Exposed Flesh: A Literary History of Black Being

Sarah Buckner
English
UC Riverside


Historically, the characterization of black subjects as inhuman has been predicated upon a supposed lack of an interior—an inability to properly think, feel, or perform all that is suggested to come from “within.” Alongside these configurations, however, are the caricatured images of black subjects as joyfully ignorant, sexually lascivious, untrustworthy tricksters. This second set of conceptions about blackness, contrary to the first, suggests that rather than an absence of interior life, blackness is defined by a lack of a discrete interior—by an inability to restrain or restrict the desires, emotions, and thoughts which arise from human insides.
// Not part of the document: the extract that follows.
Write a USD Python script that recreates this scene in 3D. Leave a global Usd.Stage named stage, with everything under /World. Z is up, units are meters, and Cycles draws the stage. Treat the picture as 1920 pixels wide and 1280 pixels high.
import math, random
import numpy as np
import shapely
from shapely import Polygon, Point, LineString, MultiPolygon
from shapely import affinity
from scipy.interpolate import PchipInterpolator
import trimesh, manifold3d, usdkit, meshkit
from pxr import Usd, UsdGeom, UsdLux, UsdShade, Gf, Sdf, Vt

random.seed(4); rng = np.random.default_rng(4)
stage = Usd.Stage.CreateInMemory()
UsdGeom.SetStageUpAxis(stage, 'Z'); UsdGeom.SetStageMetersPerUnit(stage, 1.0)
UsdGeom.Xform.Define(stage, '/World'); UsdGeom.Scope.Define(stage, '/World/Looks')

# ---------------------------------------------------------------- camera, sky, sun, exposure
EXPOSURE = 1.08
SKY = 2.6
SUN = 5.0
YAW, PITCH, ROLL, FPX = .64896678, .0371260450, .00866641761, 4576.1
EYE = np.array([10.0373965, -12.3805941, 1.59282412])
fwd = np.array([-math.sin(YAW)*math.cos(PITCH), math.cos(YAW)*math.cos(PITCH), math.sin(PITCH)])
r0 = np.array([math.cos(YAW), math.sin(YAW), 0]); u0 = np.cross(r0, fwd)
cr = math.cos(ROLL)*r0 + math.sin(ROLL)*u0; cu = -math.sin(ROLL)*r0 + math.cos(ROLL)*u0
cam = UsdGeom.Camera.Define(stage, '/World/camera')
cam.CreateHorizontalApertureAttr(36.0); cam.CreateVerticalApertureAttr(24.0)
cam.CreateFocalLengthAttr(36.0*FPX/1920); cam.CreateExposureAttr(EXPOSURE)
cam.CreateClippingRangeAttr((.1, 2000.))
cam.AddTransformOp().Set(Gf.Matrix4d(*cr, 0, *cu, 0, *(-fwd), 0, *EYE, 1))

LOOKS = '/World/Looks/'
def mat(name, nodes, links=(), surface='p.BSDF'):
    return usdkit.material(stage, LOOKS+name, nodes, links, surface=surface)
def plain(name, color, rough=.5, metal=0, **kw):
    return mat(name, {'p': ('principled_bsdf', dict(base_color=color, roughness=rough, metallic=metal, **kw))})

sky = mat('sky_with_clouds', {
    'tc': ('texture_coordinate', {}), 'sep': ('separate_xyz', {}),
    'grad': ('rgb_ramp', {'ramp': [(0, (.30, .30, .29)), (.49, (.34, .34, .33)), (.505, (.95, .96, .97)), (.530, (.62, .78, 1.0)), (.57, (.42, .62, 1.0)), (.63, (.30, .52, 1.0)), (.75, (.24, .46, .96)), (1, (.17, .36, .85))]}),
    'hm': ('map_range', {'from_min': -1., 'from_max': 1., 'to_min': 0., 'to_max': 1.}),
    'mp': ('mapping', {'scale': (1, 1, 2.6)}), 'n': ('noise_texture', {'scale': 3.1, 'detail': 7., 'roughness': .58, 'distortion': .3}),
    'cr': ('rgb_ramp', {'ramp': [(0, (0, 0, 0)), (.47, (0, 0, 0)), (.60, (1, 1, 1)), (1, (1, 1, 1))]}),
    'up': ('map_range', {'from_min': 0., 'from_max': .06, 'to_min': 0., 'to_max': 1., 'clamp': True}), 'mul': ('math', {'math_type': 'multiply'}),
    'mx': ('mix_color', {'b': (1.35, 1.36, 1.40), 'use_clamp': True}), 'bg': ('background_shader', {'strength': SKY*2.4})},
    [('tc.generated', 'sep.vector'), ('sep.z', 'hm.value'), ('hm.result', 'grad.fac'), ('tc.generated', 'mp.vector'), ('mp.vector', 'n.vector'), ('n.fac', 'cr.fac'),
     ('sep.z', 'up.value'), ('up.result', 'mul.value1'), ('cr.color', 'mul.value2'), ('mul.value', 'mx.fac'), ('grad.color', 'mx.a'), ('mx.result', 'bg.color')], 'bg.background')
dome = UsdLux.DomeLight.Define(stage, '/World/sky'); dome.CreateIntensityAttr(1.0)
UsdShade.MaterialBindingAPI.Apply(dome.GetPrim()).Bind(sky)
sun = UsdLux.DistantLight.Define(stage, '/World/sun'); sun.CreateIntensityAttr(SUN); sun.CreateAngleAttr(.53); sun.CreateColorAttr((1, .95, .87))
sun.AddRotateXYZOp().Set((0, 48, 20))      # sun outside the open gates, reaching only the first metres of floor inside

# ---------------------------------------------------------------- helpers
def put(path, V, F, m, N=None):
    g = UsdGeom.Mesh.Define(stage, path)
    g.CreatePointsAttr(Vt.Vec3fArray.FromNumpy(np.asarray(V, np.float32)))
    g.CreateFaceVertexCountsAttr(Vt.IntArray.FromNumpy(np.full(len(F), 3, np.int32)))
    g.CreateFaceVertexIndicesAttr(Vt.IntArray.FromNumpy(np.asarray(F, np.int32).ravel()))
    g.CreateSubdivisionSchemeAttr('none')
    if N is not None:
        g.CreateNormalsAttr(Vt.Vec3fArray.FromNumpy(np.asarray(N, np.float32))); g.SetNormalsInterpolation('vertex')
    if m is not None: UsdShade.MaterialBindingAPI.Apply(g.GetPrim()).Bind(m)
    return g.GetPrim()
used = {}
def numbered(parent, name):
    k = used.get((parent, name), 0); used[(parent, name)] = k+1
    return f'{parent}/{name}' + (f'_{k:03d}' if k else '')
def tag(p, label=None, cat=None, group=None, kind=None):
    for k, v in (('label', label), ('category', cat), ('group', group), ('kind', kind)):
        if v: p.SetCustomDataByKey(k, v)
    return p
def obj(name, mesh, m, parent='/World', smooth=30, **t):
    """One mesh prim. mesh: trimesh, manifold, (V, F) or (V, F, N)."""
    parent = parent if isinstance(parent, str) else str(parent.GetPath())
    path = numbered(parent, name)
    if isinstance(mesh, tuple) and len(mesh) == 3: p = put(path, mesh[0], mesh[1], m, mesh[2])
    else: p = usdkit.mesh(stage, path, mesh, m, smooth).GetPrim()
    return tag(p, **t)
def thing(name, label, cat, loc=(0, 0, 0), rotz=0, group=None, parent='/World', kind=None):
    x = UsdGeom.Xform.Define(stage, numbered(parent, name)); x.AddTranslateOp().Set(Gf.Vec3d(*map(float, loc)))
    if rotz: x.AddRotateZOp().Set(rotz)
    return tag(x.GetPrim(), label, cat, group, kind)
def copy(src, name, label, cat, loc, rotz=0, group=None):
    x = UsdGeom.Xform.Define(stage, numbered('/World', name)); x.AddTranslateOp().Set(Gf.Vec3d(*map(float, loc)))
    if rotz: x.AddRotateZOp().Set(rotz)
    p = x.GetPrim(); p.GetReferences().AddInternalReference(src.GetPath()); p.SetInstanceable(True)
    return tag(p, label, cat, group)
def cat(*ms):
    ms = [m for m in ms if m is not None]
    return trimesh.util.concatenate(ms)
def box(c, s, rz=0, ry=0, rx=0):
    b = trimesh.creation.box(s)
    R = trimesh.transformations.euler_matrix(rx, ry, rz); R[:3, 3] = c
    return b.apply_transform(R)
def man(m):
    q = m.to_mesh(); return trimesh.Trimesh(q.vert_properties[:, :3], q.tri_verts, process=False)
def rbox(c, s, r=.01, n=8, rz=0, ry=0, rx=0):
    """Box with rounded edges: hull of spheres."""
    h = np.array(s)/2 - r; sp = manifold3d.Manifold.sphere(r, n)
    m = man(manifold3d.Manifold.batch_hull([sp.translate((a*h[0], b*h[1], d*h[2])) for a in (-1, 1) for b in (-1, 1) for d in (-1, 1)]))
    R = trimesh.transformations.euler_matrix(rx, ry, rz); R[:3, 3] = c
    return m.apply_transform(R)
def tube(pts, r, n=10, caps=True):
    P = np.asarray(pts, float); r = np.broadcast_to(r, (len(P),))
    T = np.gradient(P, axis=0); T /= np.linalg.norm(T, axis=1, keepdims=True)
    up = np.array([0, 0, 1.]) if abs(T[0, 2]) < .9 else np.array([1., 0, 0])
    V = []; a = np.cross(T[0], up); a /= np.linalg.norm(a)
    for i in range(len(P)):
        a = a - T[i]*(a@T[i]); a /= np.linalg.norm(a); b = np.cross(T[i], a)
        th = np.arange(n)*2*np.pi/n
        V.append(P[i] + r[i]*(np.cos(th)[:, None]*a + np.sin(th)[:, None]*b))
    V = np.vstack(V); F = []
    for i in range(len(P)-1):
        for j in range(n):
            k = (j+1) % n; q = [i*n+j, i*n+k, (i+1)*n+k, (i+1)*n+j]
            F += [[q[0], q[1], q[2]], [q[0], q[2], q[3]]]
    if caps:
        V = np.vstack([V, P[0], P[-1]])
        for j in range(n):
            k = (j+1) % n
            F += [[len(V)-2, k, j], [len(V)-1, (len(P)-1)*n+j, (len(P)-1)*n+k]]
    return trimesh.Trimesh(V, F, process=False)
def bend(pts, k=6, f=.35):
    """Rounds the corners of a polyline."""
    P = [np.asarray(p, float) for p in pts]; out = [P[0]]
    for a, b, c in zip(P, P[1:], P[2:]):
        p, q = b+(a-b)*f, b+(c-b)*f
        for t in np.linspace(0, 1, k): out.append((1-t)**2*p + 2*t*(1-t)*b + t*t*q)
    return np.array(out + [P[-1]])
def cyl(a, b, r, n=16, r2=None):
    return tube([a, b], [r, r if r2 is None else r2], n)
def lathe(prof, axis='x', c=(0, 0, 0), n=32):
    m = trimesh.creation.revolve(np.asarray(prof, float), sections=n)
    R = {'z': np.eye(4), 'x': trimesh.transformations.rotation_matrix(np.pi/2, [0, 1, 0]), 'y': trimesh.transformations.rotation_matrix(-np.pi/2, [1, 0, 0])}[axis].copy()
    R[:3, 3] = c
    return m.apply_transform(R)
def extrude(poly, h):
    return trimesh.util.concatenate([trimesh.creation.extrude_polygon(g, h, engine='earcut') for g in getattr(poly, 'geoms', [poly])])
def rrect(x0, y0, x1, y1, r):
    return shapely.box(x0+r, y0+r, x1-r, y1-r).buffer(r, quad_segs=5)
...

This dissertation complicates and undoes these histories, using Hortense Spillers’ concept of the flesh to theorize black interiority through exposure. The study blends literary and cultural studies, life writing, and philosophy to articulate a black feminist phenomenology characterized by its attention to collectivity, intersubjectivity, and intergenerational trauma. Through an examination of the work of Mary Prince, Gwendolyn Brooks, Frances Harper, Jamaica Kincaid, and other black women writers and thinkers, this dissertation uses this black feminist phenomenology to identify alternative systems of knowledge which arise through black being but which are co-opted and erased by the crushing hands of capitalist, colonial empire.